Otros trinitarios ocuparon cátedras en diversas universidades españolas: fr. Gabriel Manzano de Artes en la de Zaragoza (s. XVII); fr. Diego de Ávila de teología en la Universidad de Baeza y de Sagrada Escritura en la de Sevilla (s. XVII), escribió más de 42 libros sobre exegética; fr. Alonso Cano y Nieto de Sagrada Escritura en la Universidad de Toledo (s. XVIII), después fue obispo de Segorbe; y fr. Antonio Gaspar Bermejo también de Sagrada Escritura en la Universidad de Alcalá (s. XVIII).

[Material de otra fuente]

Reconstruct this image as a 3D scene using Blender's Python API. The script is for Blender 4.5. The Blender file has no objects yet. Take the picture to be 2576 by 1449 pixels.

En Portugal, en la Universidad de Coimbra, fueron catedráticos de Sagrada Escritura fr. Nicolás Coelho de Amiral (s. XVI), que también lo fue en la Universidad de Valladolid; fr. Baltasar Paes y fr. Isidoro de la Luz (s. XVII). En la misma Universidad y a lo largo del siglo XVII fr. Juan Freire de Lima fue catedrático de leyes y derecho romano, fr. Antonio dos Anjos catedrático de filología (traducía ocho lenguas), y fr. Antonio de Jesús profesor de música.

Tras las leyes de exclaustración en el siglo XIX en la mayor parte de países europeos la Orden quedó reducida a tan solo dos casas en Roma, el renacer y la expansión supondrán una nueva perspectiva y la vocación de no pocos educadores trinitarios.